### Goal of the exercise
Output, word for word, every line from the start of the listing down to and including the line that contains "S.camera = co"; include nothing else.

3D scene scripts
+++

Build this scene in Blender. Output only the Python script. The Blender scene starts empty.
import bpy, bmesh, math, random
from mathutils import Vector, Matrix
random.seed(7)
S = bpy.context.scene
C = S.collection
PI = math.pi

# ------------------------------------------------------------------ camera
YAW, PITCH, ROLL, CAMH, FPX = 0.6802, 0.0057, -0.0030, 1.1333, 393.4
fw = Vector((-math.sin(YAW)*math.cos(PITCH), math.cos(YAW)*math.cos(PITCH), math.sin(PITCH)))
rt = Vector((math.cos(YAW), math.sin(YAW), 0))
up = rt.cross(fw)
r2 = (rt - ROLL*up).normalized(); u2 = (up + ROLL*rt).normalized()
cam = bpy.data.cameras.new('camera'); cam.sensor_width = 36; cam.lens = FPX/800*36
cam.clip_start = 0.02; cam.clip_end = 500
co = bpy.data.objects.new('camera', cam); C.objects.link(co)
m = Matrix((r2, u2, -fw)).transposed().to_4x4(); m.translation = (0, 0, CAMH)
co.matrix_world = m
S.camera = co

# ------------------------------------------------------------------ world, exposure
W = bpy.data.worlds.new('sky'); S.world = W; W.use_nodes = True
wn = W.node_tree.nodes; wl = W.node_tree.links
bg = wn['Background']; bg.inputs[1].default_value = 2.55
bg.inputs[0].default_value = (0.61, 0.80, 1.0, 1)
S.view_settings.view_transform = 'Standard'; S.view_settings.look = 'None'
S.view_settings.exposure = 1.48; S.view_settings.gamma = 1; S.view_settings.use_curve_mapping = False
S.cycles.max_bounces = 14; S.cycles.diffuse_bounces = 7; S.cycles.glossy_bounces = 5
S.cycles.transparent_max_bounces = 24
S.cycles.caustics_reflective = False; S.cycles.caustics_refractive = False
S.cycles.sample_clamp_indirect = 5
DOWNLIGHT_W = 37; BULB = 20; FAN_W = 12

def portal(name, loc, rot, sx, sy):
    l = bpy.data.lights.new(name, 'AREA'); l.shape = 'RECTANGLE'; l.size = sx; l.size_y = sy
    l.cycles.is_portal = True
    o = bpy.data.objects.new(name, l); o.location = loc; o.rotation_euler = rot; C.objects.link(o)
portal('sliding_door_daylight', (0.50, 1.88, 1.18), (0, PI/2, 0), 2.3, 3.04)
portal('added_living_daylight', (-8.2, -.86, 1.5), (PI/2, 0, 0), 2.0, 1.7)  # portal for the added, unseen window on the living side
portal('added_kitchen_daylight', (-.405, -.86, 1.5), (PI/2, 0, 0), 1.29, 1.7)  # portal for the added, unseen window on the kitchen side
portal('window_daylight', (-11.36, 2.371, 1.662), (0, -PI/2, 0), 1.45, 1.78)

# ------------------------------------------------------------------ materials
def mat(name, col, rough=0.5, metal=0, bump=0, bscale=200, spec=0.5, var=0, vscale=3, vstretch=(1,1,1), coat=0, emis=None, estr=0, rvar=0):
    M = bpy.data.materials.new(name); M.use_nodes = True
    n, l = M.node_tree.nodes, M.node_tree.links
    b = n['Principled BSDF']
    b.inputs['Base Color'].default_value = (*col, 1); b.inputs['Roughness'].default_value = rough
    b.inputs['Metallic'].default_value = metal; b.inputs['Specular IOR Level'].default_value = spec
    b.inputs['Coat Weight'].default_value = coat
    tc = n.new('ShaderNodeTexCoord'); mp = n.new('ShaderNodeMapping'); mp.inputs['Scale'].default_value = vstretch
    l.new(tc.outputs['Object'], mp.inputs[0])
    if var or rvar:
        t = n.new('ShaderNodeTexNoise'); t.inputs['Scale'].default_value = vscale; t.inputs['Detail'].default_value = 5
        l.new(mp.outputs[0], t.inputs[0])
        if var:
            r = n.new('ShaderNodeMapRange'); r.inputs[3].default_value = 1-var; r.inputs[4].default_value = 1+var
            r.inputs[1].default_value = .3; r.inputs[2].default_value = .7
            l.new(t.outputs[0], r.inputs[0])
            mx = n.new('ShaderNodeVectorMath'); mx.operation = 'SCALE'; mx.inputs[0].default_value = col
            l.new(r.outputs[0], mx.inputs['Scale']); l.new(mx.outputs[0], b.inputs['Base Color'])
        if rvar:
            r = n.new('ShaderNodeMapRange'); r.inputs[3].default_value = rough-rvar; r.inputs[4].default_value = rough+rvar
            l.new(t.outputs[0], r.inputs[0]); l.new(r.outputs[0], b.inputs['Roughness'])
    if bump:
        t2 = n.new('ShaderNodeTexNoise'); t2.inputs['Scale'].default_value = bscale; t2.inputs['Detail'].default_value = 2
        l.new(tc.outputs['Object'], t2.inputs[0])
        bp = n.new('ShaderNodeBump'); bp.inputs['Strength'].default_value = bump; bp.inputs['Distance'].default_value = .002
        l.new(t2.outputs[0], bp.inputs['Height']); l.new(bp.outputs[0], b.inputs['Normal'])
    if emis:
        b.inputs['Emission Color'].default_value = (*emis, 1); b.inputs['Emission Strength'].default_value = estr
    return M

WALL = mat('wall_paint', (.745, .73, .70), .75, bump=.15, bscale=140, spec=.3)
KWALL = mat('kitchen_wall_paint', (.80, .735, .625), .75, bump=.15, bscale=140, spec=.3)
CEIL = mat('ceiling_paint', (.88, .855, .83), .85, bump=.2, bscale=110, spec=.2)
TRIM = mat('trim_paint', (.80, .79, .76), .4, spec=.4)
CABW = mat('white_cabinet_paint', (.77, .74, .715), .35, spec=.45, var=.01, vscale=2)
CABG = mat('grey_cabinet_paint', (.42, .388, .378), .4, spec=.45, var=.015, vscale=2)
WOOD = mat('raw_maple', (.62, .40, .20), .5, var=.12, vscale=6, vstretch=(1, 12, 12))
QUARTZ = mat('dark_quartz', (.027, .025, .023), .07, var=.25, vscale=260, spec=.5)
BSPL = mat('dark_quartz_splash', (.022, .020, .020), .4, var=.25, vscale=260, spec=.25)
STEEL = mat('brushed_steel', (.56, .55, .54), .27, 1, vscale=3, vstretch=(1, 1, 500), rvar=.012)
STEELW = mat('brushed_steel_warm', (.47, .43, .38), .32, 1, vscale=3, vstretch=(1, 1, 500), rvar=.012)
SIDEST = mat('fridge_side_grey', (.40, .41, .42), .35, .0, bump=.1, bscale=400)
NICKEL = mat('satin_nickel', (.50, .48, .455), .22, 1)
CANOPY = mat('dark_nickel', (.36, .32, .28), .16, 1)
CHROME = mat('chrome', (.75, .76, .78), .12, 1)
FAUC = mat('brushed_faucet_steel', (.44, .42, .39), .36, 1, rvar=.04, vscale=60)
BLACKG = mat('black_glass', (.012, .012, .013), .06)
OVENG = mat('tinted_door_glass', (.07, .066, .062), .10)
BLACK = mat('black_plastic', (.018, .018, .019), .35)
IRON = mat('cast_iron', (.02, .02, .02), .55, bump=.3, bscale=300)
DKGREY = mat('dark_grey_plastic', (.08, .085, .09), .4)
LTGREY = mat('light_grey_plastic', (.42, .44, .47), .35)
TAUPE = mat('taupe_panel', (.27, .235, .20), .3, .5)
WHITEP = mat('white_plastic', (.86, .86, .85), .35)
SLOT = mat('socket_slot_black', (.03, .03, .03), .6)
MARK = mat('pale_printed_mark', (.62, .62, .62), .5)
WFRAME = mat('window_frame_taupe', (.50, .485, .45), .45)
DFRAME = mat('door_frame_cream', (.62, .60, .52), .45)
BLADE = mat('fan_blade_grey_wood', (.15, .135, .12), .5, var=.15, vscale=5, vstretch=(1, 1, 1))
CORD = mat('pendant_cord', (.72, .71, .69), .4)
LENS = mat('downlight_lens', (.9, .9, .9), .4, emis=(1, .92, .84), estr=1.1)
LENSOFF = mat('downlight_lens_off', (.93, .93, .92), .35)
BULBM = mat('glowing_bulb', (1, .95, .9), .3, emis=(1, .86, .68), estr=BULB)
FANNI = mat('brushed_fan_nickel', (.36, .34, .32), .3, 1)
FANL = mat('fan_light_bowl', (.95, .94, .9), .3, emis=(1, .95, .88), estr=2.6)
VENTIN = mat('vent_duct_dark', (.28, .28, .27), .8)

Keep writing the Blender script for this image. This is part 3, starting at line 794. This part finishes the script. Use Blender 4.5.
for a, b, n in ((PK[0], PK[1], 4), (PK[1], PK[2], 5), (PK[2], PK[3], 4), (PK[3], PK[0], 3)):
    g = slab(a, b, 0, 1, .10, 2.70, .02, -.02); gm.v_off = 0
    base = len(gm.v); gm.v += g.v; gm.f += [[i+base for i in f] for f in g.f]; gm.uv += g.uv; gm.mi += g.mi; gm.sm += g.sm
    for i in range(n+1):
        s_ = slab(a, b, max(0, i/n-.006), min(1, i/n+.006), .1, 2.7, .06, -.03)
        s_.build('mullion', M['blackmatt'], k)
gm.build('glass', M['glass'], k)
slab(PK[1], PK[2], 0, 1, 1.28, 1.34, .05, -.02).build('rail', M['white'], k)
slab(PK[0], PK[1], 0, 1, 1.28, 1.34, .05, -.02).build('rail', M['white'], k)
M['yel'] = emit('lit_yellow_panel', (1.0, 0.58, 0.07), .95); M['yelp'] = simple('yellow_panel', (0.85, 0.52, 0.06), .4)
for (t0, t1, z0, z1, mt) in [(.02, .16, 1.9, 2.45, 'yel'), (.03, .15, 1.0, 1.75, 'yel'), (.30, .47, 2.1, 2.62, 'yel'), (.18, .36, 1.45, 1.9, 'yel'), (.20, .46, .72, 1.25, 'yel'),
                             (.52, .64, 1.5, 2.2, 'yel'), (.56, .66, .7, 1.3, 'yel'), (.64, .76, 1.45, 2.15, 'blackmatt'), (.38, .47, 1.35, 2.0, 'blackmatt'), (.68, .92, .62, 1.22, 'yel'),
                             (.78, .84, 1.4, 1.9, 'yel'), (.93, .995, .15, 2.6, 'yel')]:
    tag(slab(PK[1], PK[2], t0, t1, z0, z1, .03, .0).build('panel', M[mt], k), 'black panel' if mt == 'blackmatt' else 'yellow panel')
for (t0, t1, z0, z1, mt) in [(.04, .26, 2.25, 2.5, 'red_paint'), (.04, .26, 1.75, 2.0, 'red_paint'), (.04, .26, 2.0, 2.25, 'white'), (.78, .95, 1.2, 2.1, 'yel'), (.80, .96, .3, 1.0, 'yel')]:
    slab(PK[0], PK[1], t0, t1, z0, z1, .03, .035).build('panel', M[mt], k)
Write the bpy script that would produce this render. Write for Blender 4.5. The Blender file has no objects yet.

+++

### The solution
Build this scene in Blender. Output only the Python script. The Blender scene starts empty.
import bpy, bmesh, math, random
from mathutils import Vector, Matrix
random.seed(7)
S = bpy.context.scene
C = S.collection
PI = math.pi

# ------------------------------------------------------------------ camera
YAW, PITCH, ROLL, CAMH, FPX = 0.6802, 0.0057, -0.0030, 1.1333, 393.4
fw = Vector((-math.sin(YAW)*math.cos(PITCH), math.cos(YAW)*math.cos(PITCH), math.sin(PITCH)))
rt = Vector((math.cos(YAW), math.sin(YAW), 0))
up = rt.cross(fw)
r2 = (rt - ROLL*up).normalized(); u2 = (up + ROLL*rt).normalized()
cam = bpy.data.cameras.new('camera'); cam.sensor_width = 36; cam.lens = FPX/800*36
cam.clip_start = 0.02; cam.clip_end = 500
co = bpy.data.objects.new('camera', cam); C.objects.link(co)
m = Matrix((r2, u2, -fw)).transposed().to_4x4(); m.translation = (0, 0, CAMH)
co.matrix_world = m
S.camera = co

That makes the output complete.